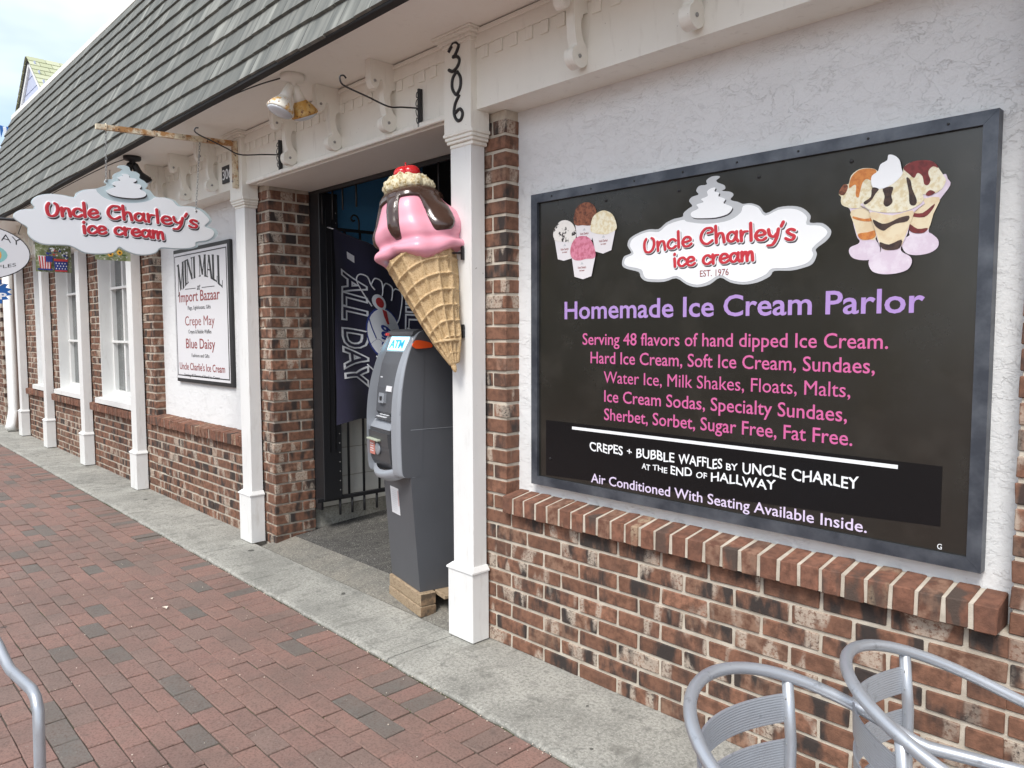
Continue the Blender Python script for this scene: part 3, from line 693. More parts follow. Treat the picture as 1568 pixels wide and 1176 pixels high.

---

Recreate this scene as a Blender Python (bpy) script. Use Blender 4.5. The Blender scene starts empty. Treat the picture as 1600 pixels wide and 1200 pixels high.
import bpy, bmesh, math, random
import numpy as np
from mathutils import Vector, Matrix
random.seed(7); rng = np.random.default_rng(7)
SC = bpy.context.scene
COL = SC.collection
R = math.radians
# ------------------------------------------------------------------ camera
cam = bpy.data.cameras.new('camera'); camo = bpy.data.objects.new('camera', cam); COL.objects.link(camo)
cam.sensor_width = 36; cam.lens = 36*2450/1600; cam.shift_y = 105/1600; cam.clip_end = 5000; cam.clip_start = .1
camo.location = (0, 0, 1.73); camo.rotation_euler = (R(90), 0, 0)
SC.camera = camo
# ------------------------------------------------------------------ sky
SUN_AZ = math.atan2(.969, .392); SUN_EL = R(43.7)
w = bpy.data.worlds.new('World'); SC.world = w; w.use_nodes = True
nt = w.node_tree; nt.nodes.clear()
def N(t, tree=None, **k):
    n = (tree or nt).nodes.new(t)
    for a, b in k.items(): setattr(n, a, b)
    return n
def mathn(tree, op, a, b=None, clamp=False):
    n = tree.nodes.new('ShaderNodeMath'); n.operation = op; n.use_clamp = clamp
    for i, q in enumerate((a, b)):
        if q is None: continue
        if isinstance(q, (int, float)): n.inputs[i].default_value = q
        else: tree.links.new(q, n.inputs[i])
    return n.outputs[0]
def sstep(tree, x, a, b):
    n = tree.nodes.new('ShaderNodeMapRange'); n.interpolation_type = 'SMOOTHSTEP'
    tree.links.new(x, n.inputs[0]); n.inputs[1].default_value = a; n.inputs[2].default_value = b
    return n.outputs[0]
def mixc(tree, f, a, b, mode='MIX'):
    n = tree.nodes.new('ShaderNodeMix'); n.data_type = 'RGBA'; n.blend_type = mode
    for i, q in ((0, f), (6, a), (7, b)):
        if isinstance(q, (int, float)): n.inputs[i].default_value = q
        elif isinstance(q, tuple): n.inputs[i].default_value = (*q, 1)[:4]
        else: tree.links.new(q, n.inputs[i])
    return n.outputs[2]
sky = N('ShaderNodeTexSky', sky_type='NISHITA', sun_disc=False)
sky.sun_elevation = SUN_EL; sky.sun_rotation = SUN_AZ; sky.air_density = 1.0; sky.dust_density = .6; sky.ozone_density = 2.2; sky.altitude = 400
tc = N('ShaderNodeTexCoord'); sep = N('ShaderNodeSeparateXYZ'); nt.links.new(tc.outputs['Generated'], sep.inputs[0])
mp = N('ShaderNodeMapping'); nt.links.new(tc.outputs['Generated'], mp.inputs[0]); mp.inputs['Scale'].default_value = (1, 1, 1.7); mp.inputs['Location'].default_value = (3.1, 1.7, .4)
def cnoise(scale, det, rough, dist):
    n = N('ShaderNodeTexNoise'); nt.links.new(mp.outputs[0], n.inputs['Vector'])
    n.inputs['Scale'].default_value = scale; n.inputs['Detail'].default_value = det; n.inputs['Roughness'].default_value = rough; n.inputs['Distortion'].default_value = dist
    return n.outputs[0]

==

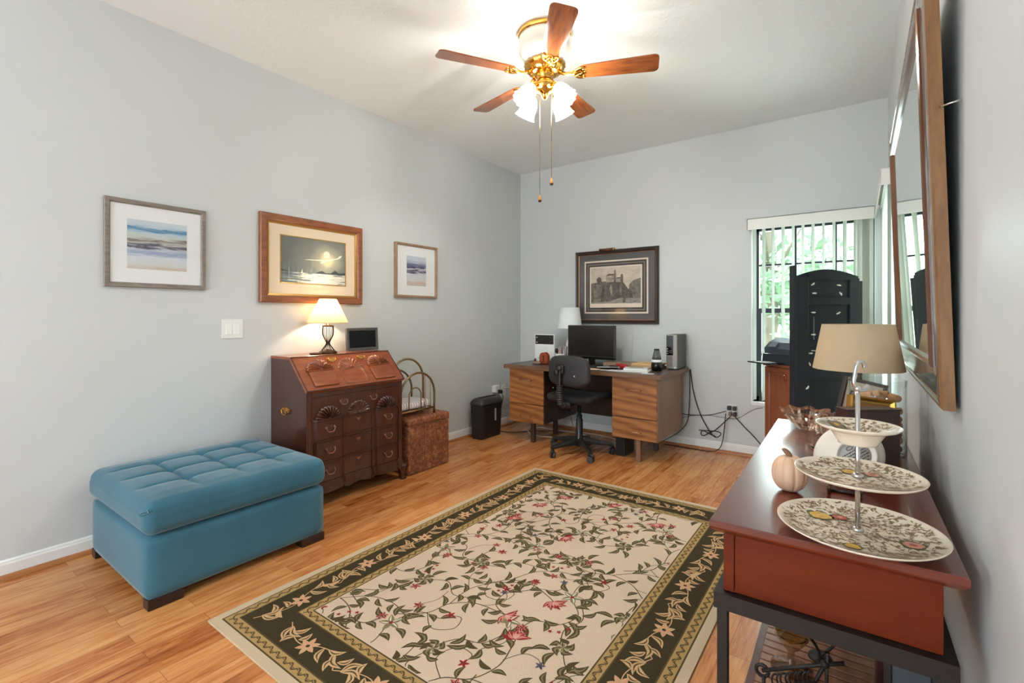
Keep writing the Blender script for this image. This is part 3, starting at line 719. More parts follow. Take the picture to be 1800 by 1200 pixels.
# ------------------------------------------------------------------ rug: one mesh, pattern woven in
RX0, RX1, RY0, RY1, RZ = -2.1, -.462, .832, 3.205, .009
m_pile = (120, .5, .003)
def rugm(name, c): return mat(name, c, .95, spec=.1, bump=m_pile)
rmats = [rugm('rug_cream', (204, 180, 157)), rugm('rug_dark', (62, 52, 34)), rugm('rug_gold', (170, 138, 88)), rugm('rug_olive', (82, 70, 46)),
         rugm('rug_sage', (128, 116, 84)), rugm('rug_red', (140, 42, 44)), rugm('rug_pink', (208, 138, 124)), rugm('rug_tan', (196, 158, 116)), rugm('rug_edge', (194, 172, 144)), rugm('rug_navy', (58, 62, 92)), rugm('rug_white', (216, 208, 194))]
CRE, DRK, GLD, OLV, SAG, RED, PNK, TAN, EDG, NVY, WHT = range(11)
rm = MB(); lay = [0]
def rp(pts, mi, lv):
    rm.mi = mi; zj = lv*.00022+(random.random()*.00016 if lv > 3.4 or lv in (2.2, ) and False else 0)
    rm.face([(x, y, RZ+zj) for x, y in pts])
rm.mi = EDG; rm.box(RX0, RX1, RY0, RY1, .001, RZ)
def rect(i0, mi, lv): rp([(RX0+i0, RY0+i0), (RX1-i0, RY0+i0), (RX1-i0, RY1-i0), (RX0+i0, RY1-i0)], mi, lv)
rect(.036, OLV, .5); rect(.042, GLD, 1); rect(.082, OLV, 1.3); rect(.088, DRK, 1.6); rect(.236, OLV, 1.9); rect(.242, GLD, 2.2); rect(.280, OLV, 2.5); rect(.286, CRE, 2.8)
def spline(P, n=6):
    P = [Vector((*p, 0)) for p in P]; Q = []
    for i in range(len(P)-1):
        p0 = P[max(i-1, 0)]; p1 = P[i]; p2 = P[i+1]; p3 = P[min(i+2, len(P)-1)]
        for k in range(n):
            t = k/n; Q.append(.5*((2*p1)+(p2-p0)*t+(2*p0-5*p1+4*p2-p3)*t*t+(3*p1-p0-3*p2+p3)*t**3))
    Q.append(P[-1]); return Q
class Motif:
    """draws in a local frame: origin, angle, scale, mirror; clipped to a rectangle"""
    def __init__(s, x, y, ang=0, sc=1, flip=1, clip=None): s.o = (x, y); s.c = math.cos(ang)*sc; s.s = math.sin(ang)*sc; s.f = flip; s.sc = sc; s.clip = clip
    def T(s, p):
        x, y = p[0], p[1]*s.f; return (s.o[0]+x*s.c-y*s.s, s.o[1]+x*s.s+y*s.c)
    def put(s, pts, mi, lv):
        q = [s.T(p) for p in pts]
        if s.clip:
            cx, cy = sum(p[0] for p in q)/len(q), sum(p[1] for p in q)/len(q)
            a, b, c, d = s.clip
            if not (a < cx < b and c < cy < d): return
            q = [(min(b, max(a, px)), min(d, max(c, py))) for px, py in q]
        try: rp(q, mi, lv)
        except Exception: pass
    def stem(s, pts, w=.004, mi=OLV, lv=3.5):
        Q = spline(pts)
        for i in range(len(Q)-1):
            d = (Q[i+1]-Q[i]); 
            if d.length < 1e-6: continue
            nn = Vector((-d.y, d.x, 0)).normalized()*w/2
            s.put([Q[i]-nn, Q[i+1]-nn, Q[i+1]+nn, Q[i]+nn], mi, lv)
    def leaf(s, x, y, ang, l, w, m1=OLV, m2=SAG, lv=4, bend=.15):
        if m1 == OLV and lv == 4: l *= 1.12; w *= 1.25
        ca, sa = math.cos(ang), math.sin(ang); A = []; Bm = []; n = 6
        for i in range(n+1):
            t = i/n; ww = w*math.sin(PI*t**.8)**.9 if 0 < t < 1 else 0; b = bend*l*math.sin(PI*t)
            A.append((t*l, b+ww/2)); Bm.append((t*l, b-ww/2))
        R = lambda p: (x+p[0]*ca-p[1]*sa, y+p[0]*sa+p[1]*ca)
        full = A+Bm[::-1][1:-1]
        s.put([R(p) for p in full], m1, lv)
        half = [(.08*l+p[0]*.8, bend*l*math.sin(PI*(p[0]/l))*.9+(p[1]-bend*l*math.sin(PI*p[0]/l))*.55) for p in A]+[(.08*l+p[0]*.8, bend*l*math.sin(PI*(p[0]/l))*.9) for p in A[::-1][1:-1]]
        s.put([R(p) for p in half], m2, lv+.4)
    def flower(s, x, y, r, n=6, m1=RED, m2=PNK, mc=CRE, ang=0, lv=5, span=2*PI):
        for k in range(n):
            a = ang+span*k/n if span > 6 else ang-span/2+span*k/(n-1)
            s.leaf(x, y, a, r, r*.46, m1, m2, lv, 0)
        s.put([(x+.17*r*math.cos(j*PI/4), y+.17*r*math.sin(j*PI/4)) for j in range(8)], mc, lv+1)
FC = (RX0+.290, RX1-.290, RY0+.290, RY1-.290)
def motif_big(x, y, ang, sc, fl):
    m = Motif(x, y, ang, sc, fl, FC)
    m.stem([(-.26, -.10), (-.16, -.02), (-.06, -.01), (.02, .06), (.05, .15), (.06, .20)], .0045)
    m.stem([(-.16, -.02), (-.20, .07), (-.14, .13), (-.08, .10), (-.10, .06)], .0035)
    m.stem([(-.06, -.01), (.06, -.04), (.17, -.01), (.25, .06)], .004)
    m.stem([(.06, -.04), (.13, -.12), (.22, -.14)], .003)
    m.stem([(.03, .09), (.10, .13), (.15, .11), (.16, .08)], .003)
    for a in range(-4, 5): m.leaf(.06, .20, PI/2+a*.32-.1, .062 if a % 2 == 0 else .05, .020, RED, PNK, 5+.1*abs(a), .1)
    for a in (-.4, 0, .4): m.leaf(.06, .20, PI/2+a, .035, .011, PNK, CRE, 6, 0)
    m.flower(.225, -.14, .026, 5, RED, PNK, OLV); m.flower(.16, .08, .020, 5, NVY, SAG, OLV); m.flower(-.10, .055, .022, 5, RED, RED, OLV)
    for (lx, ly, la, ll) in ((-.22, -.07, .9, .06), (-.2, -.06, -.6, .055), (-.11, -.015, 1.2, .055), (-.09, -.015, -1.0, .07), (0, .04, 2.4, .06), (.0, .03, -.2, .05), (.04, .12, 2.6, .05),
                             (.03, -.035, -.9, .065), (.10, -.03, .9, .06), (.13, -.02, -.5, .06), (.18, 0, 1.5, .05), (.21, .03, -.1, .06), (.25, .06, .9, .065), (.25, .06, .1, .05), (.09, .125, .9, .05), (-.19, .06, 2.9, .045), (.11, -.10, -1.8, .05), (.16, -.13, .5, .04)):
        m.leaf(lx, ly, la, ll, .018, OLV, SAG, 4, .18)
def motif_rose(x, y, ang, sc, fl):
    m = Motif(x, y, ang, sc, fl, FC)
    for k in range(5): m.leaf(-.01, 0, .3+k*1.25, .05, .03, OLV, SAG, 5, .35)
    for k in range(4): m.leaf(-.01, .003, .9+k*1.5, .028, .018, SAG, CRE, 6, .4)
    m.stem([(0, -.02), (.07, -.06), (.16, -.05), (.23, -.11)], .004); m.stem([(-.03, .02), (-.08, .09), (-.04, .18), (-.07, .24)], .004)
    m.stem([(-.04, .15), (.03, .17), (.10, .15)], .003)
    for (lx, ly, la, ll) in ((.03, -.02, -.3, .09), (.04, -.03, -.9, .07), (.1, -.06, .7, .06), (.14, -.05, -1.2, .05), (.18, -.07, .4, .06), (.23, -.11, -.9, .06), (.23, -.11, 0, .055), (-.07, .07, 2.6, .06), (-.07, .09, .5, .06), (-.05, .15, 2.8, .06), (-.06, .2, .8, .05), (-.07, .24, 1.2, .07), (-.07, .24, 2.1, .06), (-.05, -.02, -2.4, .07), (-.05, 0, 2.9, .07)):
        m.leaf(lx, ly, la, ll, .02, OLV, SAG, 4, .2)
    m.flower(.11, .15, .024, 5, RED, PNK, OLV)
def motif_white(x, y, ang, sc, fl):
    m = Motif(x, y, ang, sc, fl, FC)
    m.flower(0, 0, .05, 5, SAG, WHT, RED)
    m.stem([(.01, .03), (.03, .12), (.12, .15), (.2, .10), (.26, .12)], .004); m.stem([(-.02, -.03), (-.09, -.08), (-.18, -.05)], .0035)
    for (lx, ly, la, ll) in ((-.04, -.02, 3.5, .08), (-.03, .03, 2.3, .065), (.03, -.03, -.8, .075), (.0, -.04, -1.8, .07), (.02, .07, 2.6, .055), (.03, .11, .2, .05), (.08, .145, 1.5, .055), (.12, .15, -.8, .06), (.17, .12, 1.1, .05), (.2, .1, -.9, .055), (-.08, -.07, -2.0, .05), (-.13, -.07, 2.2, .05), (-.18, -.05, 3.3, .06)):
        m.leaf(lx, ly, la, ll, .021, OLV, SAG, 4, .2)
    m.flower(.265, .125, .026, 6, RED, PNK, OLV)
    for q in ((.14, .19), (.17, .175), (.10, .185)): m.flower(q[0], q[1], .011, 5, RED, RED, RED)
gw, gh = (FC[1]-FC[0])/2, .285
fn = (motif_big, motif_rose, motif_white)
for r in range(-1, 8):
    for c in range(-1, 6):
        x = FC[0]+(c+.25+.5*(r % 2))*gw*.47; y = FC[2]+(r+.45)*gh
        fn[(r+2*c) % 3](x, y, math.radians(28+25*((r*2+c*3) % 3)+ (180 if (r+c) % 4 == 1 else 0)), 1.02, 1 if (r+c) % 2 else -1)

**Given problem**
From the entries above, copy every line that holds the word "Python".

**Full answer**
Continue the Blender Python script for this scene: part 3, from line 693. More parts follow. Treat the picture as 1568 pixels wide and 1176 pixels high.
Recreate this scene as a Blender Python (bpy) script. Use Blender 4.5. The Blender scene starts empty. Treat the picture as 1600 pixels wide and 1200 pixels high.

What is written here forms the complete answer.